Bisnis.com, JAKARTA - Menteri Keuangan Sri Mulyani Indrawati dijadwalkan untuk menandatangani nota pendahuluan (head of agreement/HoA) dengan PT Freeport Indonesia terkait dengan divestasi 51% saham anak usaha Freeport-McMoRan Inc. tersebut pada pukul 16.00 WIB (Kamis, 12/7/2018).
Selain itu, Direktur Utama PT Indonesia Asahan Aluminium (Persero) Budi Gunadi Sadikin juga mengundang awak media untuk berbicara soal divestasi 51% saham Freeport Indonesia oleh Inalum pukul 12.00 WIB (12/7/2018).
Pihak pemerintah dan Inalum telah memberikan penjelasan bahwa kesepakatan negosiasi dengan Freeport Indonesia bakal ditandatangani bulan ini.
Sebelumnya, Menteri ESDM Ignasius Jonan menuturkan bahwa proses negosiasi yang melibatkan Pemerintah Indonesia, PT Inalum (Persero), dan Freeport-McMoRan Inc., telah mencapai tahap akhir.
Pada Kamis (5/7/2018), sejumlah petinggi Freeport, di antaranya Chief Financial Officer (CFO) Freeport-McMoRan Kathleen L. Quirk, Direktur & EVP PT Freeport Indonesia Tony Wenas, dan Direktur Freeport Indonesia Clementino Lamury mendatangi Kementerian ESDM.
Rombongan tiba sekitar pukul 14.00 WIB. Setengah jam kemudian pertemuan dengan pihak Kementerian ESDM dilangsungkan.
Pertemuan tersebut berakhir sekitar pukul 16.30 WIB dan pihak Freeport pun langsung meninggalkan Kementerian ESDM.
Tidak banyak yang diungkapkan oleh pihak Freeport usai pertemuan tersebut.
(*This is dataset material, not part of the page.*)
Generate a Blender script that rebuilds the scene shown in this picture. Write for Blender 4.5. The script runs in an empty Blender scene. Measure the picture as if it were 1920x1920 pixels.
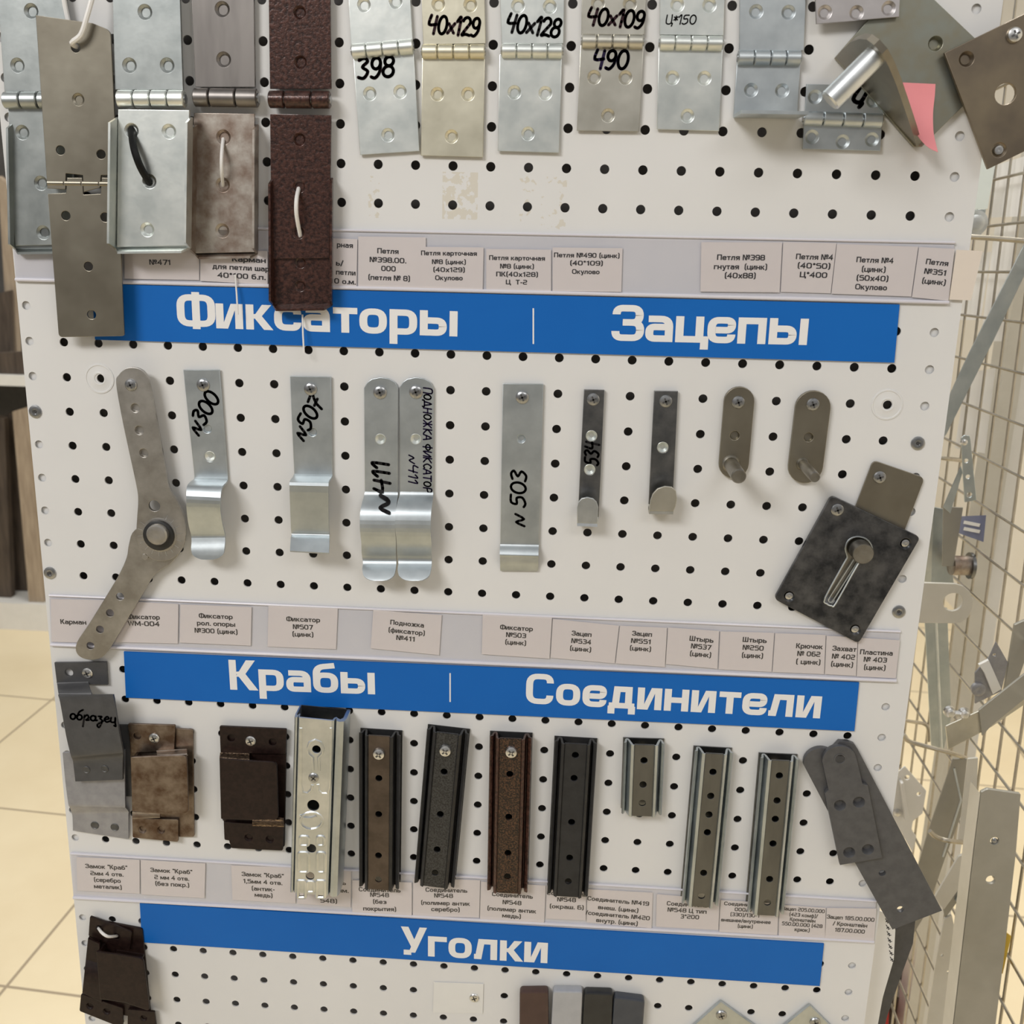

Tony hanya mengungkapkan harapannya bahwa negosiasi bisa selesai dalam waktu dekat.
Kehadiran Quirk ke Indonesia pun seperti menjadi pembuka jalan bagi CEO Freeport-McMoRan Richard C. Adkerson untuk mengambil keputusan terakhir nantinya.
Pihak Inalum yang terlebih dahulu mengungkapkan bahwa negosiasi sudah pada tahap akhir. Direktur Utama Inalum Budi Gunadi Sadikin bahkan secara jelas mengatakan perundingan sudah sangat maju dan tengah membahas masalah hak dan kewajiban (terms & condition) masing-masing pihak setelah divestasi saham Freeport Indonesia hingga 51% selesai.
Hak dan kewajiban tersebut mengerucut pada masalah kontrol manajemen. Hal tersebut tampaknya menjadi salah satu fokus dalam negosiasi.
Pascadivestasi, masalah operasional pertambangan sepertinya akan dipegang oleh pihak Freeport. Namun, melihat komposisi kepemilikan saham, pihak Indonesia akan sangat wajar apabila memegang kontrol utama dalam manajemen di Freeport Indonesia.
Adapun isu lainnya yang relatif sudah terselesaikan adalah pembangunan smelter, stabilitas investasi melalui kepastian hukum dan fiskal, serta perpanjangan operasi dengan Izin Usaha Pertambangan Khusus, meskipun kini mengemuka masalah lingkungan yang perlu juga diselesaikan.
Pemerintah pun memberikan waktu tambahan untuk negsosiasi selama 1 bulan dengan memperpanjangan IUPK Freeport Indonesia hingga 31 Juli 2018.